Voltando ao teatro. Fui ver “Odisséia”, convidado pelo Miguel, amigo do meu filho. Um espetáculo que me pareceu longo demais e cheio de desequilíbrios. Começa bem (com uma luz tipo Bob Wilson), mas depois vem o excesso, os berreiros, a ocupação meio forçada do espaço. Enfim, durante uma boa parte da peça, parece que a gente está vendo um ataque histérico. O Miguel me explica, depois da peça, que esse tipo de procedimento é uma maneira de compensar a falta de técnica do elenco (saído há pouco da escola Célia Helena) pela energia. Mas me parece que é melhor deixar a deficiência se manifestar e tentar corrigi-la depois. Me parece mais eficaz. Mas, claro, tenho a impressão de que não é só isso. Essa impressão vem também do excesso de música, do que parece ser um temor injustificado do silêncio. O espectador também precisa repousar os sentidos, isso faz parte do ritmo.

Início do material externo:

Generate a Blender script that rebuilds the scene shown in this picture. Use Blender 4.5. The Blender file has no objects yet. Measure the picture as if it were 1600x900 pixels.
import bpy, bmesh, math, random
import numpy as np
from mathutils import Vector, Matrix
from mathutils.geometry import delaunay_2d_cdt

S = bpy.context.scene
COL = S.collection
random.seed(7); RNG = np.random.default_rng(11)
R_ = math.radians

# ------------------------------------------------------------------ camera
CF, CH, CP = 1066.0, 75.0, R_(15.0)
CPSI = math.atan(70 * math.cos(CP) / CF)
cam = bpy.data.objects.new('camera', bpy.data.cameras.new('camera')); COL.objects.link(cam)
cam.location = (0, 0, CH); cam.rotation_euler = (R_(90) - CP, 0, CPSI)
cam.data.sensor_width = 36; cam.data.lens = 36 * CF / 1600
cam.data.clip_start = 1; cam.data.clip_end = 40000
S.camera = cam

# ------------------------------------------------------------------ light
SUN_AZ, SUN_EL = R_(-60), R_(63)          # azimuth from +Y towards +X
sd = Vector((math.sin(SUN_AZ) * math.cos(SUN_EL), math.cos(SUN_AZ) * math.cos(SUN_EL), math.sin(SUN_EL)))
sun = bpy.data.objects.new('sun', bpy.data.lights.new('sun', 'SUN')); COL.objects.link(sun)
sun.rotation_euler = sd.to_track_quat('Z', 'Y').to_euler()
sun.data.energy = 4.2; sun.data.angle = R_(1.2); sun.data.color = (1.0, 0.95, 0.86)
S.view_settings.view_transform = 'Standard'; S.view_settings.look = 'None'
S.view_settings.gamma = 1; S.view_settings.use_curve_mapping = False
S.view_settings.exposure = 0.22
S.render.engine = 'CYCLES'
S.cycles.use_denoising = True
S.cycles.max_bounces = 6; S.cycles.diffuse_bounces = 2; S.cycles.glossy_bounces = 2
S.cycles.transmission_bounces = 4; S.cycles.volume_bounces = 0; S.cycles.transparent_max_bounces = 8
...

Tudo melhora muito depois que Ulisses volta a Ítaca, isto é, ao Brasil. A peça melhora muito, para começar: porque a Grécia, Ulisses, tudo era um pretexto. Então fica muito tempo lá com Aquiles, cavalos, essas coisas. Quando ele chega, já associações muito boas: o canto das sereias com o crack, por exemplo, é muito bem colocado (cenicamente, para começar). No mais, há humor, há um sentido crítico com o qual pode-se não concordar o tempo todo, mas que, enfim, está lá. Então a peça termina bem, ou quase. Poderia se privar das referências abundantes a Shakespeare, Cervantes, Tchecov, para ficar só com os que percebi. Isso não leva a coisa alguma. Se tirasse as referências explícitas e procedesse imitando os autores citados, me parece que o autor da peça estaria melhor. Mas a peça termina numa nota alta, o que é muito bom, e o público, que parece bem menos chato que eu, aplaude de pé.
Acho que aplaudiria mais esse elenco muito simpático se a peça tivesse uns 20 ou 30 minutos a menos.